Margo learned from a book entitled the Encyclopedia of Quaker Genealogy that Miles Lassiter had requested to become a Quaker in 1845. He was one of few African American Quakers in North Carolina and the only one at the time of his death. Miles requested to be a member of the Back Creek Monthly Meeting in March of 1845 and his request was confirmed in June of the same year. Margo says that the Quakers had a strong relationship with the community and provided help to slaves and free people of color, but African Americans were not generally formally admitted to Meetings in North Carolina before the Civil War.
Margo traces the land from Miles down to her Grandma Ellen and sister Adelaide through a variety of records and research, and uncovers more interesting facts along the way. She found Miles obituary in the Friends Review, which confirmed that he was a slave, but became the manager and overseer for the Widow Lassiter and her family, even owning land himself. His wife Healy purchased him for five cents from the family in February of 1840. Miles died on June 22, 1850. He and Healy amassed over 400 acres of land in their lifetime.
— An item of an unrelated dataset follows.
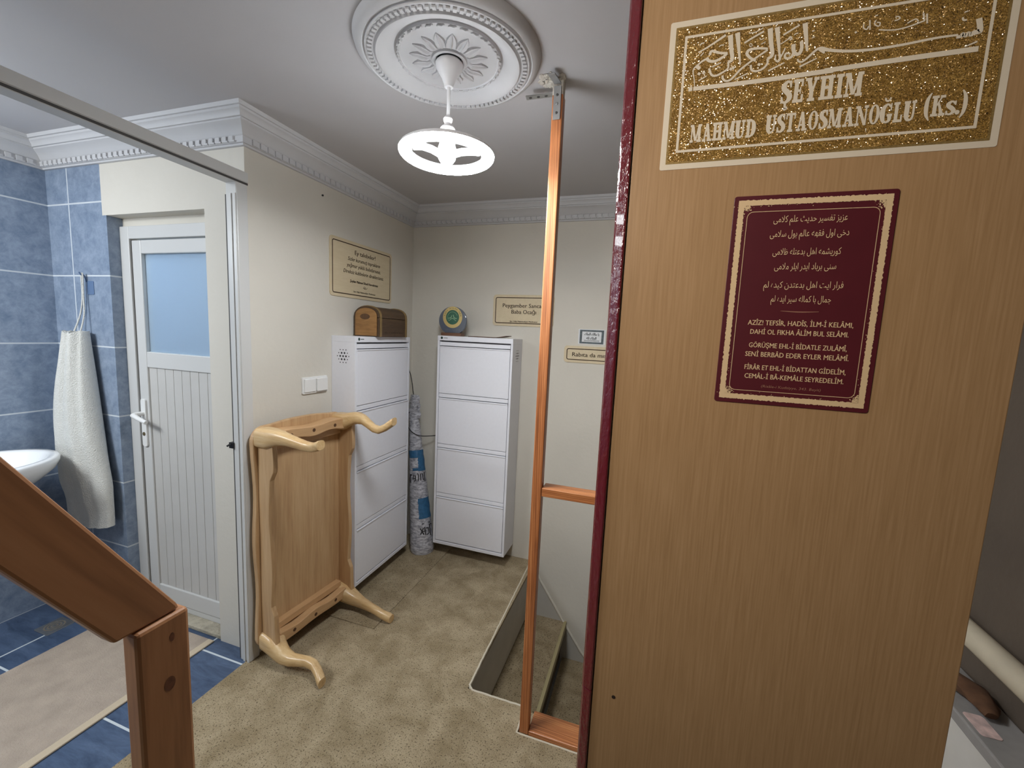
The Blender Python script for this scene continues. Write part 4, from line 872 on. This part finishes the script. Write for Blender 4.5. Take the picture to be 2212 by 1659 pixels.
# ================================================================ signs on the walls
BIRCH = wood('birch_plywood', [(0.2, srgb(206, 188, 152)), (0.6, srgb(218, 202, 170)), (0.85, srgb(226, 212, 184))], 'Y', 14, 0.55, 0.2, 2.0, 0.02, 0.3)
BURNT = plain('laser_burnt_edge', srgb(58, 36, 22), 0.8)
INK = plain('burnt_lettering', srgb(56, 42, 28), 0.8)
def sign(label, P0, ex, ny, w, h, rows, name='wooden_sign'):
    """P0: lower left corner on the wall, ex: along the wall, ny: out of the wall"""
    P0, ex, ny = Vector(P0), Vector(ex), Vector(ny); ez = Vector((0, 0, 1))
    t = thing(name, label, 'sign', tuple(P0 + ex * w / 2), 'birch plywood signs')
    bm = B(); prism(bm, rrect(0, 0, w, h, 0.02), P0, ex, ez, ny, 0.0, 0.005); b = finish(bm, 'board', BIRCH, t, bev=0.0008)
    P = plane(lambda x, z_: P0 + ex * x + ez * z_ + ny * 0.0058, ny)
    bm = B(); line_frame(bm, 0.016, 0.016, w - 0.016, h - 0.016, 0.005, 0.013, P); finish(bm, 'burnt_border', BURNT, t)
    for s_, x0, x1, z_, cap, sh, bo in rows:
        bm = B(); text(bm, s_, x0, x1, z_, cap, P, sh, bo); finish(bm, 'text_line', INK, t)
    return t, P
t, P = sign('birch plywood sign with eight lines of writing above the wooden chest', (XL, 1.800, 1.661), (0, 1, 0), (1, 0, 0), 0.541, 0.304,
     [('Ey talebeler!', .192, .374, .237, .024, 0, .0006), ('Sizler kurumuş toprakların', .135, .42, .2, .021, .25, .0004), ('yağmur yüklü bulutlarısınız.', .125, .425, .166, .021, .25, .0004), ('Direksiz kubbelerin direklerisiniz.', .1, .455, .131, .021, .25, .0004),
      ('Şeyhim Mahmud Efendi Hazretlerimiz', .152, .402, .085, .014, .3, .0009), ('Sarı Hilal Mahmudiyye Medresesi', .18, .375, .033, .009, .2, .0005)])
bm = B(); stroke(bm, [(.262, .066, .002), (.278, .062, .003), (.286, .068, .002), (.272, .071, .002), (.27, .062, .002), (.29, .06, .002), (.3, .068, .003)], P); finish(bm, 'flourish', INK, t)
sign('birch plywood sign reading Peygamber Sancağı on the back wall behind the post', (-0.987, YB, 1.555), (1, 0, 0), (0, -1, 0), 0.404, 0.198,
     [('Peygamber Sancağı', .066, .352, .118, .026, 0, .0005), ('Baba Ocağı', .127, .29, .079, .026, 0, .0005), ('Sarı Hilal Mahmudiyye Medresesi', .117, .301, .026, .009, .2, .0005)])
sign('narrow birch plywood sign reading Rabıta da, under the small framed card', (-0.504, YB, 1.346), (1, 0, 0), (0, -1, 0), 0.46, 0.103,
     [('Rabıta da mısın?', .052, .300, .039, .026, 0, .0005)])
fc = thing('framed_card', 'small white card with black script in a grey frame above the narrow sign', 'card', (-0.34, YB, 1.463))
bm = B(); prism(bm, rrect(-0.422, 1.462, -0.258, 1.553, 0.002), (0, YB, 0), (1, 0, 0), (0, 0, 1), (0, -1, 0), 0.0, 0.002); finish(bm, 'backing', plain('white_card', srgb(224, 226, 228), 0.5), fc)
bm = B(); ringstrip(bm, rrect(-0.413, 1.466, -0.268, 1.549, 0.001), rrect(-0.399, 1.476, -0.282, 1.539, 0.001), lambda x, z_: Vector((x, YB - 0.0028, z_))); finish(bm, 'border', plain('slate_grey_border', srgb(84, 94, 98), 0.6, var=0.3, vscale=90), fc)
bm = B(); PF = plane(lambda x, z_: Vector((x, YB - 0.003, z_)), (0, -1, 0))
text(bm, arabic('يا مالك الملك'), -.385, -.296, 1.517, .016, PF, bold=.0006); text(bm, arabic('الملك لله'), -.372, -.312, 1.493, .016, PF, bold=.0006)
for k in range(2):
    x_ = -.385
    while x_ < -.298: stroke(bm, [(x_, 1.4865 - k * .005, .0022), (x_ + .006, 1.4865 - k * .005, .0022)], PF); x_ += .0085
finish(bm, 'lettering', plain('black_print', srgb(40, 42, 44), 0.6), fc)

# light switch
sw = thing('light_switch', 'white double light switch plate on the left wall above the upended table', 'switch', (XL, 1.69, 1.163))
bm = B(); prism(bm, rrect(1.608, 1.164, 1.774, 1.247, 0.008), (XL, 0, 0), (0, 1, 0), (0, 0, 1), (1, 0, 0), 0.0, 0.009); finish(bm, 'plate', HP, sw, bev=0.002)
for a, b in ((1.617, 1.689), (1.693, 1.765)):
    bm = B(); prism(bm, rrect(a, 1.173, b, 1.238, 0.003), (XL, 0, 0), (0, 1, 0), (0, 0, 1), (1, 0, 0), 0.009, 0.015 if a < 1.65 else 0.020); finish(bm, 'rocker', HP, sw, bev=0.002)

# ================================================================ upended coffee table
TW = wood('light_beech', [(0.3, srgb(170, 132, 92)), (0.5, srgb(196, 160, 118)), (0.7, srgb(212, 180, 138))], 'Y', 15, 0.42, 0.06, 1.6, 0.04, 0.3, coat=0.15)
TW2 = wood('fresh_pine', [(0.3, srgb(188, 148, 96)), (0.5, srgb(212, 178, 128)), (0.7, srgb(224, 198, 154))], 'Z', 30, 0.36, 0.12, 2.0, 0.04, 0.2, coat=0.25)
TW3 = wood('beech_across', [(0.2, srgb(180, 140, 98)), (0.5, srgb(200, 160, 116)), (0.8, srgb(214, 178, 134))], 'X', 18, 0.42, 0.08, 1.6, 0.04, 0.3)
near, far = Vector((-1.535, 1.292, 0.052)), Vector((-1.492, 1.795, 0.052))
tu = (far - near).normalized(); TWID = (far - near).length; tv = Vector((0, 0, 1)); tw = tu.cross(tv)
TM = Matrix.Identity(4)
for i in range(3): TM[i][0], TM[i][1], TM[i][2], TM[i][3] = tu[i], tv[i], tw[i], near[i]
TH = 1.015
tb = thing('coffee_table', 'light wooden coffee table upended on its end, legs outward, beside the left shoe cabinet', 'table', TM)
def tfin(bm, name, m, parent=None, **k):
    bm.transform(TM); return finish(bm, name, m, parent or tb, **k)
def outline():
    out = []; r = 0.062
    def wob(t): return 0.010 * (math.cos(2 * PI * 2 * t) - 1) * 0.5
    for cx, cy, a0 in ((TWID - r, TH - r, 0), (r, TH - r, 90), (r, r, 180), (TWID - r, r, 270)):
        for k in range(9):
            a = math.radians(a0 + 90 * k / 8); out.append((cx + r * math.cos(a), cy + r * math.sin(a)))
        nx = [(TWID / 2, 1), (TH / 2, 0)][0]
        m = 14
        for k in range(1, m):
            t = k / m
            if a0 == 0: out.append((TWID - r - (TWID - 2 * r) * t, TH + 0.016 * math.sin(PI * t) ** 2 * (1 + 0.3 * math.cos(2 * PI * t))))
            elif a0 == 90: out.append((0.0 - wob(t), TH - r - (TH - 2 * r) * t))
            elif a0 == 180: out.append((r + (TWID - 2 * r) * t, -0.012 * math.sin(PI * t) ** 2))
            else: out.append((TWID + wob(t), r + (TH - 2 * r) * t))
    return out
bm = B(); prism(bm, outline(), (0, 0, 0), (1, 0, 0), (0, 1, 0), (0, 0, 1), -0.024, 0.0); tfin(bm, 'tabletop', TW, bev=0.005, segs=3)
def scal(t, deep, shallow):     # free edge of an apron: deep at its ends, cut back in the middle
    e = min(t, 1 - t)
    return shallow + (deep - shallow) * (1 if e < 0.14 else max(0, 1 - (e - 0.14) / 0.05) if e < 0.19 else 0) + 0.006 * math.sin(2 * PI * t * 2)
ai = 0.020
for u0 in (ai, TWID - ai - 0.022):
    bm = B(); ol = [(0.05, 0.0), (TH - 0.05, 0.0)] + [(TH - 0.05 - (TH - 0.1) * k / 48, scal(k / 48, 0.088, 0.066)) for k in range(49)]
    prism(bm, ol, (u0, 0, 0), (0, 1, 0), (0, 0, 1), (1, 0, 0), 0.0, 0.022); tfin(bm, 'long_apron', TW, bev=0.003)
SCREW = plain('screw_hole_shade', srgb(92, 62, 38), 0.9)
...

Margo’s guess as to why her immediate family became estranged from the rest was that her grandma Ellen sued her sister Adelaide over ownership of the land. She states that her speculation is that “family members took sides in the dispute, with [her] immediate relatives slowly becoming alienated.” She states “the very land that has been the glue for so many family members became the source of separation…” However, she is grateful that her research brought her back to her extended family and that she can now share her legacy with her own daughter.
Reading this history has inspired me to do more research on my own ancestral roots. I’ve done just a bit of historical research online of my own family, and found that my roots in Montgomery County go back pretty deep. I always knew that my grandpa, Lyhue Lacy Beane, grew up in Montgomery County. Through his line, we trace all the way back to John Bailey Callicott, who was born in 1745 in Virginia. He served in the Revolutionary War under General George Washington’s command. In 1796, he purchased the “Thomas Ward Plantation” on the Little River in Montgomery County, selling 100 acres in Prince Edward County Virginia. I hope to one day uncover where exactly their land was, as it would be interesting to know. On my maternal grandmother’s side, she still lives on the land where her parents lived, and it’s rewarding to me to hunt the same land they once did. It’s almost certain for every family history that there is a connection to land. It is one thing that bonds us all across generations.
*The history of Miles Lassiter is taken from the book “Miles Lassiter (circa 1777-1850) An Early African-American Quaker from Lassiter Mill, Randolph County, North Carolina: My Research Journey to Home,” by Margo Lee Williams. 2011. Published by Backintyme, Palm Coast, Florida, U.S.A.